OK. How come I here some serious Keynesian action comin' on.
The only way to revive the economy is to get more money into the pockets of average working people. And the best way is through quick tax relief. Workers will spend most of a tax cut right away — because with declining take-home pay, they have to — and their spending will spark businesses to spend more.
No, given the gloomy prospects you just outlined, they might tuck the tax cut away for a rainy day.
The simplest way to put more money into consumers' pockets is to cut their payroll taxes, which will instantly fatten their paychecks. Congress could exempt the first $15,000 of everyone's income from payroll taxes for two years, beginning immediately. Everyone gets the same tax cut but it's more helpful to lower-paid workers since the payroll tax is so regressive. And since employers no longer have to pay their share of these taxes, they would have a new incentive to keep more people on the payroll.
This doesn't give people making more than $15,000 any incentive to work harder and the temporary nature of the cuts will keep people from spending it. The Perminent Income Hypothesis states that people tend to spend money based on long-term income prospects, so that a temporary tax cut would have a limited effect on their long-term spending power. A permanent tax cut would give people the freedom to spend more of that payroll tax cut. It does give a boost to aggregate demand but detracts from aggregate supply due to the higher interest rates that the resulting deficits would create.

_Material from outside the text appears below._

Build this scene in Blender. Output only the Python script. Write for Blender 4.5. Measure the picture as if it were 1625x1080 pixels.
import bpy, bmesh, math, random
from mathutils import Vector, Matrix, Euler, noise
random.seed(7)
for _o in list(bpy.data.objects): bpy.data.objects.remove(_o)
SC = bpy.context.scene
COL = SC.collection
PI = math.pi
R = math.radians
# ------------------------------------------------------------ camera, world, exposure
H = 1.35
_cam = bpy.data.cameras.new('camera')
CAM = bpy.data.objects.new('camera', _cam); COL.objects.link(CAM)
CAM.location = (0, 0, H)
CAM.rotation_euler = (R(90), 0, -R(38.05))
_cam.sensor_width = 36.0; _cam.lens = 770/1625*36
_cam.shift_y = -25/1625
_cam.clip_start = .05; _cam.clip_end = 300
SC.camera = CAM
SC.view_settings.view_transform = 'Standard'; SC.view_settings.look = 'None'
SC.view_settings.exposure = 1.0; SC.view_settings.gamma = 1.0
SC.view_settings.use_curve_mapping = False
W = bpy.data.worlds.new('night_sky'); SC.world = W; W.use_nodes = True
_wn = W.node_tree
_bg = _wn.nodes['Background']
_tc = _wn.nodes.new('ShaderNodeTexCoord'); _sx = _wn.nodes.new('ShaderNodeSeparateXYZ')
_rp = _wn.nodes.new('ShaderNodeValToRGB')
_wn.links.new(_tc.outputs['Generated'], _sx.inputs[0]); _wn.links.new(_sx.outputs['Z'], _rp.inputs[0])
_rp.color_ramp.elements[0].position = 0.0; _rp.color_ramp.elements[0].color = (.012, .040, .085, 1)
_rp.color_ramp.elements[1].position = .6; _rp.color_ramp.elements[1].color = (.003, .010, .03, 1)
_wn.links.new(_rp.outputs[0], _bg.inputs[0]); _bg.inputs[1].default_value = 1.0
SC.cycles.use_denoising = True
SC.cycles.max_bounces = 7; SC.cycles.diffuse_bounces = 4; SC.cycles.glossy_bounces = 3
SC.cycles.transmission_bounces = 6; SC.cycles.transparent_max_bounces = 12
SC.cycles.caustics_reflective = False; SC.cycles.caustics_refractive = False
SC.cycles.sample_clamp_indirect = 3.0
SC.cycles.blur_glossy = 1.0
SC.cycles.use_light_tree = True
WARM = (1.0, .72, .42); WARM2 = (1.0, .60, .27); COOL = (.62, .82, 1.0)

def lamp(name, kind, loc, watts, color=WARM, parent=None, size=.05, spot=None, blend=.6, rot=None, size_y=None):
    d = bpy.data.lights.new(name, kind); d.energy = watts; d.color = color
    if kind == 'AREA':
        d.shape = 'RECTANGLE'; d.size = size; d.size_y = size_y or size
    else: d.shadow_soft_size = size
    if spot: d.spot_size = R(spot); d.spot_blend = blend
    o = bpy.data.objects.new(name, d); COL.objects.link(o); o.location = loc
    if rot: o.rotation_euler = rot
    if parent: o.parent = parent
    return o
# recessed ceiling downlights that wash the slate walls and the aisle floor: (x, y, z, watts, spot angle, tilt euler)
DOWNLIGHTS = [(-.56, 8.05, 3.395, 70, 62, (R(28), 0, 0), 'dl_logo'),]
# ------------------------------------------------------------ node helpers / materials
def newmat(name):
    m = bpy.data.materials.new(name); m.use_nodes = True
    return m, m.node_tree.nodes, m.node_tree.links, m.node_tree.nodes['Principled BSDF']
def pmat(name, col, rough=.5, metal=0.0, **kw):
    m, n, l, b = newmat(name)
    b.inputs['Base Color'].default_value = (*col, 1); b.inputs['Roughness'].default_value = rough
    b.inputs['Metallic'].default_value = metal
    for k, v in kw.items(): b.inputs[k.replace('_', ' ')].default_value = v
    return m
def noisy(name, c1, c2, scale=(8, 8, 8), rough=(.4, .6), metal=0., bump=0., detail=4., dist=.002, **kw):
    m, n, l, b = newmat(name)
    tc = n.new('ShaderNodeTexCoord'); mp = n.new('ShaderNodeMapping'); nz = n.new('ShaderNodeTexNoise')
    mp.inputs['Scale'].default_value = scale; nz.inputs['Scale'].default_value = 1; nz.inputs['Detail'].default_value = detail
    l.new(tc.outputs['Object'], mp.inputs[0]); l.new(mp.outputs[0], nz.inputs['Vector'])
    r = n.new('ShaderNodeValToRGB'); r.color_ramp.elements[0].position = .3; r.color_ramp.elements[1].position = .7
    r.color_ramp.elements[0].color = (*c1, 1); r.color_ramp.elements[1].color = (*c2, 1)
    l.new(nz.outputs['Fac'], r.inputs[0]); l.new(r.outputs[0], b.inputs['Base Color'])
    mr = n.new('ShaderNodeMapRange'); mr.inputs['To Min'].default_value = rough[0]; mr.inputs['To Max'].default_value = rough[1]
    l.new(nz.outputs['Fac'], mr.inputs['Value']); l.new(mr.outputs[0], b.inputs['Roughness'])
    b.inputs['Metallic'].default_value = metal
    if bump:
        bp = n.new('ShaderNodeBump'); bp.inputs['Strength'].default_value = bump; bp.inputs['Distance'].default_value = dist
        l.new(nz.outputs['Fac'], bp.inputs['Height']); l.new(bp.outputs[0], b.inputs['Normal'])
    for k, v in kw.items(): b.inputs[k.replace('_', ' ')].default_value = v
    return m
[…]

Yes, this would add to deficits in the near term. But deficits aren't a problem when the economy has so much extra capacity.Lost revenues can be made up in future years by repealing President Bush's tax cut after 2004, when most of the cuts are scheduled.
Great, whack away at aggregate supply some more. What excess capacity we have a year from now will shrink even further if taxes are raised (yes, it's canceling tax cuts, but it will have the same effect), not to mention the damage that the tax increases will make to aggregate demand.
A payroll tax cut for working people is that most valuable of campaign initiatives: not only good economics but also smart politics for Democrats and even Republicans.
It's dubious Keynesian economics predicated on excess capacity out the wazoo. This isn't 1932, it's 2002. Reich is giving a deep-recession proscription in an recovering economy. I'd be interested in his payroll-tax proposal if it's permanent and comes with a flat-tax proposal that will help expand the economy. That will give the Democrats some help for the little guy and give the producers and workers a boost as well.